Rabbi Chama in the name of Rabbi Chanina bar Rabbi Yitzchak said: he went out happy, as you read “behold he comes out to greet you [and when he sees you he’ll be glad in his heart]” (Ex. 4:14). Adam met him and said: ‘how did your judgement go?’ and he answered: ‘I repented [did teshuva] and I am reconciled.’ Adam began to hide his face [crying] and said: this is the power of teshuva [repentance] and I did not know. Immediately Adam rose and said: ‘A Psalm of Shabbat etc.’ (Ps. 92) Said Rabbi Levi: this mizmor was said by the first Adam and it was forgotten in his generation, and came Moshe and renewed it under his name, ‘it is a good thing to thank Ad-nai’ (Ps. 92:1-2).

Adam and Cain, learning about teshuva together. Thank goodness for the Midrash. 

Medieval Era 

In a pattern that roughly traces along much of Jewish history, medieval Jewish thinkers turned teshuva from a set of exhortations and guidelines in the Torah, Tanakh, and Talmud and created systems of repentance. From Rambam’s much-loved Hilchot Teshuva to Rabbeinu Yonah’s Sharei Teshuva, teshuva is now something more recognizable, and perhaps even quantifiable. R. Yehuda HaLevi’s Kuzari adds a philosophical weight to the movement, a movement of formalization that certainly echoes until this day. 

Modern Era 

Teshuva is interesting in the modern era. As the ghetto walls crumbled and industrialization set upon the world, new avenues for religious exploration opened up for religious Jews. As a result, many left religious Jewish life. Fascinatingly, a small number also returned from their new identities, birthing fascinating questions about reconversion rituals, a process by which some returnees to the faith attempted to utilize to reclaim their Judaism. In what might be a statement about how we all engage with our own religious choices, many Jews who left Judaism felt the need to mark their return with a reconversion, something not mandated by Jewish law or thought. Don’t we too sometimes desire to start afresh, to convert, or reconvert, or rerereconvert, when we return to ourselves? 

Contemporary Era

With all of the questions and doubts that emerged from the 20th century and its refusal to sit still, teshuva becomes a movement.

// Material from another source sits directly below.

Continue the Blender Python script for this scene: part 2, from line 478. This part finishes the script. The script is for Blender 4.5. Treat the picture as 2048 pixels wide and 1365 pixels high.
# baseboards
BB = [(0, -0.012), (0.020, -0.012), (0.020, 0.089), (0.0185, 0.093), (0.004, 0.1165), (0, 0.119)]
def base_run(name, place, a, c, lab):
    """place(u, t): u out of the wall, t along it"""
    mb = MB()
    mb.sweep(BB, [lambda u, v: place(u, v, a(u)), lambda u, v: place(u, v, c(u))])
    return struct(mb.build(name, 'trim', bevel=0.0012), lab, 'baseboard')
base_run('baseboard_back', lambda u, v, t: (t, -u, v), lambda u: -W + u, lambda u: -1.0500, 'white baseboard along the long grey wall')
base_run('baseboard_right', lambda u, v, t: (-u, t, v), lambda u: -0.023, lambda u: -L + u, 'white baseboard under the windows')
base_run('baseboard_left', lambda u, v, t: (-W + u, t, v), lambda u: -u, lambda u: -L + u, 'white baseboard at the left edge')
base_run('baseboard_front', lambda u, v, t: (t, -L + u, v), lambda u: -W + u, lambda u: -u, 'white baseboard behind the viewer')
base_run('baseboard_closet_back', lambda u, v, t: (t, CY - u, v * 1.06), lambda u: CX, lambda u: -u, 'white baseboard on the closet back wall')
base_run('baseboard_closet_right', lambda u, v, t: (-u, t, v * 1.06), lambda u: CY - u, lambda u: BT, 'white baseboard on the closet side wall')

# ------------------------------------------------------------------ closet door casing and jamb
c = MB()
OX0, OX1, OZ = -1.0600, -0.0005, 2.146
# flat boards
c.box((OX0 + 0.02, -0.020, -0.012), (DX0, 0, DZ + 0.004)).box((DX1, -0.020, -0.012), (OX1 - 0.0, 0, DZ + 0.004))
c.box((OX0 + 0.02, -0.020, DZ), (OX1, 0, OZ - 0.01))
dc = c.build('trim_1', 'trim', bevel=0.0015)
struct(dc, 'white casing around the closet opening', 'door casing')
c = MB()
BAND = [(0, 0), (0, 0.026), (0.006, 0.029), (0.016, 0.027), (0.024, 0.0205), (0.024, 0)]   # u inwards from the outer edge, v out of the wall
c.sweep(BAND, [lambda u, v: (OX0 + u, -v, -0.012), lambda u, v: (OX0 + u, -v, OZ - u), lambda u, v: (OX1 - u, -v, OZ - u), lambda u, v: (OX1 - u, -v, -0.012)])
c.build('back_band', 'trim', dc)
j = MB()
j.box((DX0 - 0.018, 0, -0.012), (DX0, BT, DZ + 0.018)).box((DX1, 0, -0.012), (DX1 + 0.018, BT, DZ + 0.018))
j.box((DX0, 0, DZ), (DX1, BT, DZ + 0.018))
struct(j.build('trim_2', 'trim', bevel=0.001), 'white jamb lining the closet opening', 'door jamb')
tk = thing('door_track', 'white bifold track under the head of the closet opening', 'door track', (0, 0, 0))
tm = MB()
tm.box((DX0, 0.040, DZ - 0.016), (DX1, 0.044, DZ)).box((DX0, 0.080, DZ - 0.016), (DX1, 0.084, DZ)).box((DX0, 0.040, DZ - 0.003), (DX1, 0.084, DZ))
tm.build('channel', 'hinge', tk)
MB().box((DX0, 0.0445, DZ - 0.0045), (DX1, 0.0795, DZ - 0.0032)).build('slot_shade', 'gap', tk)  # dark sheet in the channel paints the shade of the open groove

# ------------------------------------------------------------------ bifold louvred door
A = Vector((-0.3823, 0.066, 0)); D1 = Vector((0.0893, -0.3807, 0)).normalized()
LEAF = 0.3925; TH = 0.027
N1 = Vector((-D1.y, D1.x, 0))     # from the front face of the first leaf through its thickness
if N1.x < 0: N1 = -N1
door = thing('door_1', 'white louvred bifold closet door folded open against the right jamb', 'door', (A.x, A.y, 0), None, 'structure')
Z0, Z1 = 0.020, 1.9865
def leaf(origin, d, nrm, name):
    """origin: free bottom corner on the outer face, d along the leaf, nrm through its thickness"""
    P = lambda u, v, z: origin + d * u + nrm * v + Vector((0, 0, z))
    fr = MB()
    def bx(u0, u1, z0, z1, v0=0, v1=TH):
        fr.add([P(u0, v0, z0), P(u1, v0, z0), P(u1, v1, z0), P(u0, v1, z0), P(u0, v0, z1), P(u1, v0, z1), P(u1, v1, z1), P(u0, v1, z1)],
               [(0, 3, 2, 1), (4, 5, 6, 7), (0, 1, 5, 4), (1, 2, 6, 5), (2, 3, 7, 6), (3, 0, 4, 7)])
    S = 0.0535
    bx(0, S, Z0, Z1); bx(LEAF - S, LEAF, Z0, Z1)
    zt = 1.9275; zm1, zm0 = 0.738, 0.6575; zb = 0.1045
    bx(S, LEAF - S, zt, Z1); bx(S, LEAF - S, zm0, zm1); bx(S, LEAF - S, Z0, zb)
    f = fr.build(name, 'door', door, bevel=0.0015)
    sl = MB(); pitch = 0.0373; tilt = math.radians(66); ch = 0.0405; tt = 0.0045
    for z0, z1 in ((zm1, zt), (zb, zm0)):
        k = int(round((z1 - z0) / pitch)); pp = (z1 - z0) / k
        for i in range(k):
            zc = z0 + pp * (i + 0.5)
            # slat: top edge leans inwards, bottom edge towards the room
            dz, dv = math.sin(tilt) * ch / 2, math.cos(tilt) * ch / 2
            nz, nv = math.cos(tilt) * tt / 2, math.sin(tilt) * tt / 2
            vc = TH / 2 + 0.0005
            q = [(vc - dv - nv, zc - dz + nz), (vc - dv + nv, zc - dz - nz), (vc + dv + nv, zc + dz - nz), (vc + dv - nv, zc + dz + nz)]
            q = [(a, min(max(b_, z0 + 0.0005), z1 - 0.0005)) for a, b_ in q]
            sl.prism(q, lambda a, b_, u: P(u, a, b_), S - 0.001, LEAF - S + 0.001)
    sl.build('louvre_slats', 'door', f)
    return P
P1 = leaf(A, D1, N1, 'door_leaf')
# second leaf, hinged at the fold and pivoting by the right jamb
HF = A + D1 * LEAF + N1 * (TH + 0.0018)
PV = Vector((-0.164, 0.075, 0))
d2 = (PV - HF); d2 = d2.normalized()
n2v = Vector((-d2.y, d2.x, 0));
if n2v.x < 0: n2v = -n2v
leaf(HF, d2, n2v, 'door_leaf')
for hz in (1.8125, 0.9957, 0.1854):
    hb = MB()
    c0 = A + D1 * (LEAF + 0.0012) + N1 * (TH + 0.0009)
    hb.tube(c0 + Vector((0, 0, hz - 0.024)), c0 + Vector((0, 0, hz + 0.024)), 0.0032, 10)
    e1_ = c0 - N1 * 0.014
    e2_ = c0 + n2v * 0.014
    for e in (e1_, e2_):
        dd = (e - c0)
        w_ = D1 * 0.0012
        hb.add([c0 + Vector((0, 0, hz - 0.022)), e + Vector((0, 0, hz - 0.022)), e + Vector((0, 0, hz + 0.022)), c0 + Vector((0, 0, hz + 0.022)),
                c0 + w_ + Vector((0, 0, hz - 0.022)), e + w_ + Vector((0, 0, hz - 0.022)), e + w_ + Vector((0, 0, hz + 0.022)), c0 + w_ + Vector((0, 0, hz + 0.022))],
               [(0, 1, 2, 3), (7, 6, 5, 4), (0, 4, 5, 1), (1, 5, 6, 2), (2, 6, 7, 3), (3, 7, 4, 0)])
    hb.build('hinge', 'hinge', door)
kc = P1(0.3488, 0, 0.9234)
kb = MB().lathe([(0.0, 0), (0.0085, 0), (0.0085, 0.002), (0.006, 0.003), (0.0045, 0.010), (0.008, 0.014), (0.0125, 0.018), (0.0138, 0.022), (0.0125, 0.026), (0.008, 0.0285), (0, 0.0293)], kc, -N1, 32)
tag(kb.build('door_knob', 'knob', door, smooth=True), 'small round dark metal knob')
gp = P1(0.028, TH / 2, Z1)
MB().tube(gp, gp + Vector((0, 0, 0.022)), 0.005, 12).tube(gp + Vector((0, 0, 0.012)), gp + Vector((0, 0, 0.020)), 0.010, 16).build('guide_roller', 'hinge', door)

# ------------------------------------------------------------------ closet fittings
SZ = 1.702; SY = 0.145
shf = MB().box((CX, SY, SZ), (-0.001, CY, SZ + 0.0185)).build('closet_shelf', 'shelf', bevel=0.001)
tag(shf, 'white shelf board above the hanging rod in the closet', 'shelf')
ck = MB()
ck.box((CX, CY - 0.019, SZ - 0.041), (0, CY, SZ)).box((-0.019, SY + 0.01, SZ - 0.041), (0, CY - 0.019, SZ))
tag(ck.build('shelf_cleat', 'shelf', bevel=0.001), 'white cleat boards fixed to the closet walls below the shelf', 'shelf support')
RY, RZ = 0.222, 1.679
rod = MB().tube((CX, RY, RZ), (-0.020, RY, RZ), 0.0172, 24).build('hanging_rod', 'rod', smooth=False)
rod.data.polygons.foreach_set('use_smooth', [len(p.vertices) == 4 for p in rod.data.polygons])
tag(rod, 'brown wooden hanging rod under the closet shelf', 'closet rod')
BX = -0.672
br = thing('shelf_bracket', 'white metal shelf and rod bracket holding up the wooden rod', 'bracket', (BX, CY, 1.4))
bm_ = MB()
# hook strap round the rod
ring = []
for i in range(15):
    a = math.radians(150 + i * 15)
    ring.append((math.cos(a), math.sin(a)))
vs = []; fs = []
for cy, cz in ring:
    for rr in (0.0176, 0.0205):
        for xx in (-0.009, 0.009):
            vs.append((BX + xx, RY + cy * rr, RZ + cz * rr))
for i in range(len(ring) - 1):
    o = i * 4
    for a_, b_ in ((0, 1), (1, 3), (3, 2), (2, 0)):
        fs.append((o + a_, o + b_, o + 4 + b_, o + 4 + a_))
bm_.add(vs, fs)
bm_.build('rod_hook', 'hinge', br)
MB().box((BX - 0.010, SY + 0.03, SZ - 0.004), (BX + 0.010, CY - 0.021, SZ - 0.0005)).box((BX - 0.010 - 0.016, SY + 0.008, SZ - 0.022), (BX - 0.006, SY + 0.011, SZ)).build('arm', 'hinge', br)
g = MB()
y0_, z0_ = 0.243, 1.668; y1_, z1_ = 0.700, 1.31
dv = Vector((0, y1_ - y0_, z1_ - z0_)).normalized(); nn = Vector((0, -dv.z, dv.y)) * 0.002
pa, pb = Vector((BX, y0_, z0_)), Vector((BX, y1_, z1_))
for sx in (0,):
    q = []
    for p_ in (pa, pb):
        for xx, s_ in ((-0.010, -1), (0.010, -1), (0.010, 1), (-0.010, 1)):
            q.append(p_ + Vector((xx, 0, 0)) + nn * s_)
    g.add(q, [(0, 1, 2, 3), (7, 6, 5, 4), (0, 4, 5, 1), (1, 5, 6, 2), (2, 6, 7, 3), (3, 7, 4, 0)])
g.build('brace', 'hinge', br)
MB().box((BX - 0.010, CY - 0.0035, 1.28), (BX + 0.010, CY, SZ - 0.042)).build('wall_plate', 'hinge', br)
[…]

Heralded by towering people of heart such as R. Noach Weinberg, inspired by various itinerant preachers and singers, the 1970s and on were marked by significant numbers of people drifting towards Jerusalem, to a life of faith. As the 21st century enters, institutions for returnees to religious life abound, but so does the awareness of the increasingly broad nature of this complex word, teshuva, and the journey that we find ourselves on. Where will this path yet lead? Maybe we will get there on this road to teshuva—together.